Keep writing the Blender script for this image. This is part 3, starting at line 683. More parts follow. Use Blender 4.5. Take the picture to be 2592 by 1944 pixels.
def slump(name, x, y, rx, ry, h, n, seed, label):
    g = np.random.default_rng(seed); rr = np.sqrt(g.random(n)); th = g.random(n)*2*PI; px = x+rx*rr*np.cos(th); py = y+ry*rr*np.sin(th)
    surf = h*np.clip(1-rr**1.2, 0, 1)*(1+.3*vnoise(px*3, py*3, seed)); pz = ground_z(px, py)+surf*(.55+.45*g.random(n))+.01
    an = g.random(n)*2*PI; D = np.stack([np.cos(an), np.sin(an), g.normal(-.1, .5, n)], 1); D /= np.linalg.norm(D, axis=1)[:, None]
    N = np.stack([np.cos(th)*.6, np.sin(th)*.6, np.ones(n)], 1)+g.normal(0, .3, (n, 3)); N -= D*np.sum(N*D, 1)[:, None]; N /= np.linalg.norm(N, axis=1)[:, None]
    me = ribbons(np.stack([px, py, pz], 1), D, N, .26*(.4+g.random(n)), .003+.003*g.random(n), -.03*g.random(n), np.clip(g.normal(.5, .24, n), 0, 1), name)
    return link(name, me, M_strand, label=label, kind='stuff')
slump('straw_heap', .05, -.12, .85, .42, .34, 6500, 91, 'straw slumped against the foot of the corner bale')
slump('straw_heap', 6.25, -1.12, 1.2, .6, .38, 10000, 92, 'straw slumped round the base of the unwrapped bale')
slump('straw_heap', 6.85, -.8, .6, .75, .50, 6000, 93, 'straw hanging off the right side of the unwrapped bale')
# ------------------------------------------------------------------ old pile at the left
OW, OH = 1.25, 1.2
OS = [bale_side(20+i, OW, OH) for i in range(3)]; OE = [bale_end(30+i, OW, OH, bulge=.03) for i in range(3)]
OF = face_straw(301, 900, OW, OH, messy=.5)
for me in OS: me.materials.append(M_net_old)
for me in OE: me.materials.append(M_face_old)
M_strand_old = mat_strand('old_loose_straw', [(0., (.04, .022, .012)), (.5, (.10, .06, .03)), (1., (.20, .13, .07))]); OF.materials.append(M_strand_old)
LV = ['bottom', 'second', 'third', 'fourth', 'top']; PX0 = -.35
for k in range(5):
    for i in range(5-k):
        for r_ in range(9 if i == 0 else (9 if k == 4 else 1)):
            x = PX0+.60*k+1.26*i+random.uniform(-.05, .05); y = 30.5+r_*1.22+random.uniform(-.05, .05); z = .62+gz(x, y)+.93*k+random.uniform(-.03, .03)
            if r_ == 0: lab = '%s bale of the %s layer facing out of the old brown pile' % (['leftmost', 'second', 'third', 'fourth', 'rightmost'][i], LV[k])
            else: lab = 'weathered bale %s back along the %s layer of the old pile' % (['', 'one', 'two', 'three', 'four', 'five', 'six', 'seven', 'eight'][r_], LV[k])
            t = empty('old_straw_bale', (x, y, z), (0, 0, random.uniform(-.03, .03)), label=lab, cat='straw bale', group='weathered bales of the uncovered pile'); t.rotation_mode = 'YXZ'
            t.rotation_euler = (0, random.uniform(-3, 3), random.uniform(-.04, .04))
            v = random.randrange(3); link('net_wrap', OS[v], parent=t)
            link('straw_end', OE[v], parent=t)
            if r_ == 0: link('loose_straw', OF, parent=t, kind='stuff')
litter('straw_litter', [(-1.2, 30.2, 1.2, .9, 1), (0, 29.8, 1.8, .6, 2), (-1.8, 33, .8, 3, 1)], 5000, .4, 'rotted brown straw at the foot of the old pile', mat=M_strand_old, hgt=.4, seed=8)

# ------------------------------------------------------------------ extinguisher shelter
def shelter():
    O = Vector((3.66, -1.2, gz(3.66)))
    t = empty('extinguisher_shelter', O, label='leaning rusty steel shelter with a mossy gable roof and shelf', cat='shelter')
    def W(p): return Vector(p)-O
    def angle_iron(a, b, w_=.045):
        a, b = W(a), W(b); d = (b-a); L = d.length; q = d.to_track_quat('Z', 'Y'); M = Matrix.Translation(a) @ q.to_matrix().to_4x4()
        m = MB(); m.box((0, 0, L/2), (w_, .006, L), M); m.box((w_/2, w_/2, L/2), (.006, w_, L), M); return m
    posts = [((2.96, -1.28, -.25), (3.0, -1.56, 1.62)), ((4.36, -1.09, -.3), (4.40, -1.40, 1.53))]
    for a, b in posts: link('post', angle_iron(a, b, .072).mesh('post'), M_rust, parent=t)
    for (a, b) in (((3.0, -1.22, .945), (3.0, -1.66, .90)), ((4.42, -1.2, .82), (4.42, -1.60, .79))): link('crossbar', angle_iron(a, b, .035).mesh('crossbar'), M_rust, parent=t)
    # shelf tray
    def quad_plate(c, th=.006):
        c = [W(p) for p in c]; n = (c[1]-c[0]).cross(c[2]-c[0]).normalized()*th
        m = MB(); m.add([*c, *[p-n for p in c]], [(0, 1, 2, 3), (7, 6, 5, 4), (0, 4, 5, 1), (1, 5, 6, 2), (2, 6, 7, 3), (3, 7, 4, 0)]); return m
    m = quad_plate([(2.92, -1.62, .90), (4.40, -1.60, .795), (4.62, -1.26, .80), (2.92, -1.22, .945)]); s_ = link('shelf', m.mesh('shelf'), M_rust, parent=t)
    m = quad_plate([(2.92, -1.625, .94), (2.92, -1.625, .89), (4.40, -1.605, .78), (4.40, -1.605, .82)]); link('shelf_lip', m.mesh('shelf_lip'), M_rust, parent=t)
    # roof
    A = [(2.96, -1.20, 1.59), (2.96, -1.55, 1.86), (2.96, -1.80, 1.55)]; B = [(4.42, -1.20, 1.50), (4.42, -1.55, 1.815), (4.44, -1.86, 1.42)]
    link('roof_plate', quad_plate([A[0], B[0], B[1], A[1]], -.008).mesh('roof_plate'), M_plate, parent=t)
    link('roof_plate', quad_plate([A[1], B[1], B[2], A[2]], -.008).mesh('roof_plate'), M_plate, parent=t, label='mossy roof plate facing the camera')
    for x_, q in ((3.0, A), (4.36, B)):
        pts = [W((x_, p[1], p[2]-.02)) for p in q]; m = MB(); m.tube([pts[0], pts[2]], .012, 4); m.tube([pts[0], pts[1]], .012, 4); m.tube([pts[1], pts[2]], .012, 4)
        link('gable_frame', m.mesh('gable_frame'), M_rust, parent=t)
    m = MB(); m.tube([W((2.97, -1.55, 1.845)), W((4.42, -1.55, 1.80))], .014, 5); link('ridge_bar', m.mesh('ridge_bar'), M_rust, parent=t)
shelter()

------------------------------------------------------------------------

Retype the material in full, character for character.

Keep writing the Blender script for this image. This is part 3, starting at line 683. More parts follow. Use Blender 4.5. Take the picture to be 2592 by 1944 pixels.
def slump(name, x, y, rx, ry, h, n, seed, label):
    g = np.random.default_rng(seed); rr = np.sqrt(g.random(n)); th = g.random(n)*2*PI; px = x+rx*rr*np.cos(th); py = y+ry*rr*np.sin(th)
    surf = h*np.clip(1-rr**1.2, 0, 1)*(1+.3*vnoise(px*3, py*3, seed)); pz = ground_z(px, py)+surf*(.55+.45*g.random(n))+.01
    an = g.random(n)*2*PI; D = np.stack([np.cos(an), np.sin(an), g.normal(-.1, .5, n)], 1); D /= np.linalg.norm(D, axis=1)[:, None]
    N = np.stack([np.cos(th)*.6, np.sin(th)*.6, np.ones(n)], 1)+g.normal(0, .3, (n, 3)); N -= D*np.sum(N*D, 1)[:, None]; N /= np.linalg.norm(N, axis=1)[:, None]
    me = ribbons(np.stack([px, py, pz], 1), D, N, .26*(.4+g.random(n)), .003+.003*g.random(n), -.03*g.random(n), np.clip(g.normal(.5, .24, n), 0, 1), name)
    return link(name, me, M_strand, label=label, kind='stuff')
slump('straw_heap', .05, -.12, .85, .42, .34, 6500, 91, 'straw slumped against the foot of the corner bale')
slump('straw_heap', 6.25, -1.12, 1.2, .6, .38, 10000, 92, 'straw slumped round the base of the unwrapped bale')
slump('straw_heap', 6.85, -.8, .6, .75, .50, 6000, 93, 'straw hanging off the right side of the unwrapped bale')
# ------------------------------------------------------------------ old pile at the left
OW, OH = 1.25, 1.2
OS = [bale_side(20+i, OW, OH) for i in range(3)]; OE = [bale_end(30+i, OW, OH, bulge=.03) for i in range(3)]
OF = face_straw(301, 900, OW, OH, messy=.5)
for me in OS: me.materials.append(M_net_old)
for me in OE: me.materials.append(M_face_old)
M_strand_old = mat_strand('old_loose_straw', [(0., (.04, .022, .012)), (.5, (.10, .06, .03)), (1., (.20, .13, .07))]); OF.materials.append(M_strand_old)
LV = ['bottom', 'second', 'third', 'fourth', 'top']; PX0 = -.35
for k in range(5):
    for i in range(5-k):
        for r_ in range(9 if i == 0 else (9 if k == 4 else 1)):
            x = PX0+.60*k+1.26*i+random.uniform(-.05, .05); y = 30.5+r_*1.22+random.uniform(-.05, .05); z = .62+gz(x, y)+.93*k+random.uniform(-.03, .03)
            if r_ == 0: lab = '%s bale of the %s layer facing out of the old brown pile' % (['leftmost', 'second', 'third', 'fourth', 'rightmost'][i], LV[k])
            else: lab = 'weathered bale %s back along the %s layer of the old pile' % (['', 'one', 'two', 'three', 'four', 'five', 'six', 'seven', 'eight'][r_], LV[k])
            t = empty('old_straw_bale', (x, y, z), (0, 0, random.uniform(-.03, .03)), label=lab, cat='straw bale', group='weathered bales of the uncovered pile'); t.rotation_mode = 'YXZ'
            t.rotation_euler = (0, random.uniform(-3, 3), random.uniform(-.04, .04))
            v = random.randrange(3); link('net_wrap', OS[v], parent=t)
            link('straw_end', OE[v], parent=t)
            if r_ == 0: link('loose_straw', OF, parent=t, kind='stuff')
litter('straw_litter', [(-1.2, 30.2, 1.2, .9, 1), (0, 29.8, 1.8, .6, 2), (-1.8, 33, .8, 3, 1)], 5000, .4, 'rotted brown straw at the foot of the old pile', mat=M_strand_old, hgt=.4, seed=8)

# ------------------------------------------------------------------ extinguisher shelter
def shelter():
    O = Vector((3.66, -1.2, gz(3.66)))
    t = empty('extinguisher_shelter', O, label='leaning rusty steel shelter with a mossy gable roof and shelf', cat='shelter')
    def W(p): return Vector(p)-O
    def angle_iron(a, b, w_=.045):
        a, b = W(a), W(b); d = (b-a); L = d.length; q = d.to_track_quat('Z', 'Y'); M = Matrix.Translation(a) @ q.to_matrix().to_4x4()
        m = MB(); m.box((0, 0, L/2), (w_, .006, L), M); m.box((w_/2, w_/2, L/2), (.006, w_, L), M); return m
    posts = [((2.96, -1.28, -.25), (3.0, -1.56, 1.62)), ((4.36, -1.09, -.3), (4.40, -1.40, 1.53))]
    for a, b in posts: link('post', angle_iron(a, b, .072).mesh('post'), M_rust, parent=t)
    for (a, b) in (((3.0, -1.22, .945), (3.0, -1.66, .90)), ((4.42, -1.2, .82), (4.42, -1.60, .79))): link('crossbar', angle_iron(a, b, .035).mesh('crossbar'), M_rust, parent=t)
    # shelf tray
    def quad_plate(c, th=.006):
        c = [W(p) for p in c]; n = (c[1]-c[0]).cross(c[2]-c[0]).normalized()*th
        m = MB(); m.add([*c, *[p-n for p in c]], [(0, 1, 2, 3), (7, 6, 5, 4), (0, 4, 5, 1), (1, 5, 6, 2), (2, 6, 7, 3), (3, 7, 4, 0)]); return m
    m = quad_plate([(2.92, -1.62, .90), (4.40, -1.60, .795), (4.62, -1.26, .80), (2.92, -1.22, .945)]); s_ = link('shelf', m.mesh('shelf'), M_rust, parent=t)
    m = quad_plate([(2.92, -1.625, .94), (2.92, -1.625, .89), (4.40, -1.605, .78), (4.40, -1.605, .82)]); link('shelf_lip', m.mesh('shelf_lip'), M_rust, parent=t)
    # roof
    A = [(2.96, -1.20, 1.59), (2.96, -1.55, 1.86), (2.96, -1.80, 1.55)]; B = [(4.42, -1.20, 1.50), (4.42, -1.55, 1.815), (4.44, -1.86, 1.42)]
    link('roof_plate', quad_plate([A[0], B[0], B[1], A[1]], -.008).mesh('roof_plate'), M_plate, parent=t)
    link('roof_plate', quad_plate([A[1], B[1], B[2], A[2]], -.008).mesh('roof_plate'), M_plate, parent=t, label='mossy roof plate facing the camera')
    for x_, q in ((3.0, A), (4.36, B)):
        pts = [W((x_, p[1], p[2]-.02)) for p in q]; m = MB(); m.tube([pts[0], pts[2]], .012, 4); m.tube([pts[0], pts[1]], .012, 4); m.tube([pts[1], pts[2]], .012, 4)
        link('gable_frame', m.mesh('gable_frame'), M_rust, parent=t)
    m = MB(); m.tube([W((2.97, -1.55, 1.845)), W((4.42, -1.55, 1.80))], .014, 5); link('ridge_bar', m.mesh('ridge_bar'), M_rust, parent=t)
shelter()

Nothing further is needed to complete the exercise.